There are some foreign “experts” that are not at comfortable with Nigeria’s exponential population growth. Their motives are often more sinister than enlightened. During the trans-Atlantic slave trade that lasted more than 300 years, a quarter of Africa’s population was virtually decimated. We, therefore, need some kind of demographic re-balancing going forward. The optimal size of Nigeria’s population, in my view, should be 500 million. When we reach 500 million, that would be the time to begin to think in terms of some form of population control. We need an optimal population size linked to economic growth and technological advancement to achieve world power status, which is our destiny.

The key challenge is to plan for the forthcoming population growth while investing in skills and infrastructures. We must expand the economy and expand job opportunities for our young people, otherwise we would face a nightmare scenario. Linked to demographics is accelerating urbanisation. One of the major megatrends in the coming decades is rapid urbanisation. In 1950 some 30 percent of the world’s population lived in urban cities. According to forecasts, some 66 percent of the world’s population will live in cities in 2030. In the case of developing countries such as those of Africa, rapid urbanisation is the norm, but by 2030 urban dwellers are likely to constitute merely around 50 percent, up from the current average of 30 percent. In the advanced nations of Europe, the trend is likely to exceed 70 percent.

A remarkable trend in the urbanisation process is the phenomenon of megacities, defined as cities with more than 10 million people. According to some forecasts, by 2030 the population of some cities will rise substantially: Delhi (36 million), Shanghai (30 million), Mumbai (27.8 million), Tokyo (27 million), Karachi (24.8 million, Cairo (24.5 million), Lagos (24.2 million), Sao Paulo (23.8 million), Kinshasa (20 million). A new form of urban agglomeration is emerging, known as gigacities, i.e. super cities exceeding 50 million dwellers. For example, the Chinese government is said to be planning to connect five cities into a massive urban conurbation, such that Greater Shanghai could exceed 170 million in the next five years.

One significant fact for global trade and investments is that megacities are vortices for business, money and capital. They will have a capacity to wield economic power well beyond their national frontiers. Several of those cities have a GDP higher than many countries. New York’s economy stands above a US$1.5 trillion while that of London is US$845 billion. At US$136 billion, the GDP of Lagos is significantly higher than that of Ghana at US$ 45 billion and Côte d’Ivoire at US$38.37 billion.

The acceleration of urbanisation will push demand for greater infrastructure, housing and public social facilities such as education, health and public transport. The challenges of pollution, floods and other urban problems will also intensify. Governments will have to design urban management solutions that will enable the new megacities to flourish; otherwise, they will be dens of iniquity and strife, with all the implications for governance, security and social stability.
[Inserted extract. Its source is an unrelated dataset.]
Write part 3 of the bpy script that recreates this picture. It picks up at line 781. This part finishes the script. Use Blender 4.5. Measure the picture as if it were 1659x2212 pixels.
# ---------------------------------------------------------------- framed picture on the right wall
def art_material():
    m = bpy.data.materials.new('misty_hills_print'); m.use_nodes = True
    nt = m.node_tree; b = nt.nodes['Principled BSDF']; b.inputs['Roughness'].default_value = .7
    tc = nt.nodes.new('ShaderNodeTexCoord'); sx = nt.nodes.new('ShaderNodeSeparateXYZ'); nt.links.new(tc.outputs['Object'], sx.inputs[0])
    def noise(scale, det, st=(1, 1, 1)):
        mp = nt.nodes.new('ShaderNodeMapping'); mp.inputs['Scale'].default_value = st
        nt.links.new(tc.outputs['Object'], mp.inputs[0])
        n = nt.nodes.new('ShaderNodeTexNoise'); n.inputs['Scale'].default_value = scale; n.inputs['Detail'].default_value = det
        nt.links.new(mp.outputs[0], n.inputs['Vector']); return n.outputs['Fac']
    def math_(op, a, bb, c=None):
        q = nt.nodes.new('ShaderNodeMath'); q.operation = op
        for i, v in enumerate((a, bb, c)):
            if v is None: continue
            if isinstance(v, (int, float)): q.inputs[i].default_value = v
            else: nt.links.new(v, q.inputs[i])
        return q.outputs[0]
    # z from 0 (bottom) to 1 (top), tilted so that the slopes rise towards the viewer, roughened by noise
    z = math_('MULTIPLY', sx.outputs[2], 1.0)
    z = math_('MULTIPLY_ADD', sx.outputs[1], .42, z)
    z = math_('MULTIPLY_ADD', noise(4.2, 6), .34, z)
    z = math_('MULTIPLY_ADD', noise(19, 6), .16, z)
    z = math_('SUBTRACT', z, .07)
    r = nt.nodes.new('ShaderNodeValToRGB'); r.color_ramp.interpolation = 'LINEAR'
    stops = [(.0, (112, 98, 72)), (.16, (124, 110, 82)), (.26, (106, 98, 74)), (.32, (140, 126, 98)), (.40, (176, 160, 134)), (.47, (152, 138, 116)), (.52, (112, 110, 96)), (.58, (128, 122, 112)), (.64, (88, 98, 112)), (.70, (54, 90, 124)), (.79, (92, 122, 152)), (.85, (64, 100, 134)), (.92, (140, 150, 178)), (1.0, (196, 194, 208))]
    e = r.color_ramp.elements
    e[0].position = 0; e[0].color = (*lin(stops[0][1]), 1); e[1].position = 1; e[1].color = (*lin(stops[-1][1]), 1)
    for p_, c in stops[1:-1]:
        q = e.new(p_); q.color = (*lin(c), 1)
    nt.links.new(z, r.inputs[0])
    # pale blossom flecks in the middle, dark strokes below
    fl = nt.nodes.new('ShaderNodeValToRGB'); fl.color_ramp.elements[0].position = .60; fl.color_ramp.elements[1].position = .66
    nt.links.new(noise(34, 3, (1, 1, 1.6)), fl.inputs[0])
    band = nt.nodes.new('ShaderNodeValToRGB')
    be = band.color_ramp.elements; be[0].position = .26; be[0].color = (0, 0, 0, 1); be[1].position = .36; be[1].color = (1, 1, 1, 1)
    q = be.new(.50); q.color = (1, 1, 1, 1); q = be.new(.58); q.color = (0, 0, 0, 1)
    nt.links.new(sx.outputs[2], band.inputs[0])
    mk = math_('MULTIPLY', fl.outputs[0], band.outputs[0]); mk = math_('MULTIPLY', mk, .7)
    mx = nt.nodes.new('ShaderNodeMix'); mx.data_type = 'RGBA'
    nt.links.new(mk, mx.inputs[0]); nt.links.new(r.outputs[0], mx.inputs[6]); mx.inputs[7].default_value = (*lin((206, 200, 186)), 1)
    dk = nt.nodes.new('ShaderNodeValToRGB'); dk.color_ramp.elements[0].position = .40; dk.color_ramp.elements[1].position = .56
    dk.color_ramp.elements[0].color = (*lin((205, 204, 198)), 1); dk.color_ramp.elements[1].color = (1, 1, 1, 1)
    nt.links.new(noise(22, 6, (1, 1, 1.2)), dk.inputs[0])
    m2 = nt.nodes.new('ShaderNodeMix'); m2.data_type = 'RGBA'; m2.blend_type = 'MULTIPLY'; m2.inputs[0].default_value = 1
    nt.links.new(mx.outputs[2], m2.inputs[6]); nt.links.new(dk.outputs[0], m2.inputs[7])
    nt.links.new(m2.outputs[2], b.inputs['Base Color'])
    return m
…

The new thinking about urbanisation centres on creation of “smart cities” that are innovative and creative. Drones will be used to carry messages from one part of town to another. Waste disposal networks by way of tubes will carry wastes from building to building into recycling plants for production of biogas. Driverless cars and buses will gain increasing acceptability while maglev subways will become one of the popular means of transport.  But there will be substantial differences in the demographic mix of the megacities. In Asia, the population of over 60 will outnumber the young while in Africa it will be the opposite.

The implications for Nigeria are onerous. In the coming decades the majority of our people will live in cities. We must, therefore, go back to the discipline of urban and regional planning. We must expand urban infrastructure, including trams, subways sanitation and social services. We must create a built environment that is sound, safe, sustainable and air-conditioned. We need to build nothing less than a new civilisation on our continent.